BIG EARS: Sam Amidon loves the mystery, melody of folk music

Sam Amidon

Sam Amidon

Sam Amidon

Sam Amidon

Sam Amidon

  • With: Eric Jon, The Paper Hats and Mountains of Moss
  • Where: Square Room, 4 Market Square
  • When: 5 p.m. Saturday, March 27
  • Tickets: $10

Sam Amidon doesn’t take a purist approach to folk songs. When the multi-instrumentalist/vocalist appears at the Big Ears Festival, audiences will likely hear ancient songs that sound contemporary, rearranged or with instrumentation that sounds slightly classical. Amidon credits the songs as folk songs “recomposed.”

“There is no original,” says Amidon. “With folk songs there is no one original. They’re always changing. What I love about that is there’s incredible mystery in them. The way a story gets told in a murder ballad, sometimes there may be a huge part of the story missing. You don’t know if the guy forgot that verse when he taught it to somebody or he didn’t like the details and changed them or he put in another verse that has residue of a different story. There’s so much mystery as to what the songs really mean, but yet they reflect this intense experience.”

Folk music was no mystery while Amidon was growing up in Vermont. His parents met through folk music in the 1970s.

“My dad played fiddle and my mom taught at a day care center and was doing lots of games and folk-songy things with the kids,” says Amidon.

Both parents (who perform as the Amidons) were into fiddle songs, old hymns and gospel songs, English folk music and other folk songs.

“I grew up in a community where people were into that. It wasn’t like we were old folkies from the mountain. It was more like a revival thing. They had traveled to Alabama to sing sacred harp music and learned fiddle stuff. I grew up in a community where people would try to create that for their kids. We’d go to folk dances on the weekends and it was very wholesome!” Amidon laughs.

“But it was great. There were tons of great musicians.”

Amidon began learning how to play the fiddle at age 3 and sang a little at parties. By age 8, he was making money performing with his parents.

“I really wanted to be a fiddle player and I wanted to learn from fiddle players, both old-time Appalachian fiddle players and Irish traditional music,” he says.

In high school Amidon started listenting to jazz and rock and experimental music, as well as digging deeper into old-time.

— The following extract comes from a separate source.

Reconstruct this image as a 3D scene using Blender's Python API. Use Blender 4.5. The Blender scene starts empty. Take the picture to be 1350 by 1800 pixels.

“There was this really good indie CD store down the street that starting stocking Dock Boggs and all these field recordings. I’d buy it and bring it home and my parents said, ‘Oh, we have this on LP.’”

When Amidon was 13 he and his best friend Thomas Bartlett (who performs in the act Doveman and will play with Amidon at Big Ears) and Amidon’s younger brother Stefan Amidon formed the group Assembly. Amidon played fiddle, Bartlett played piano and Stefan was on percussion. The group put out several albums and earned national acclaim.

When Amidon moved to New York City in his 20s he began playing free-jazz and working with an indie rock band.

“None of that stuff made any money so I essentially stopped being a professional musician in order to pursue that stuff and get closer to what I’m doing now,” says Amidon.

He took a job typing television interview transcriptions while honing his current style. It may be that the time is right for what Amidon has come up with.

“You can almost look at every phase in popular music and there’s like a correlating folk revival that goes along with that,” says Amidon. “Even with punk there was a sort of interest in old-time music, sort of the pureness and authenticity of it, and then, later, Kurt Cobain sings Leadbelly songs. ... Each time there’s different aspects that people are interested in.”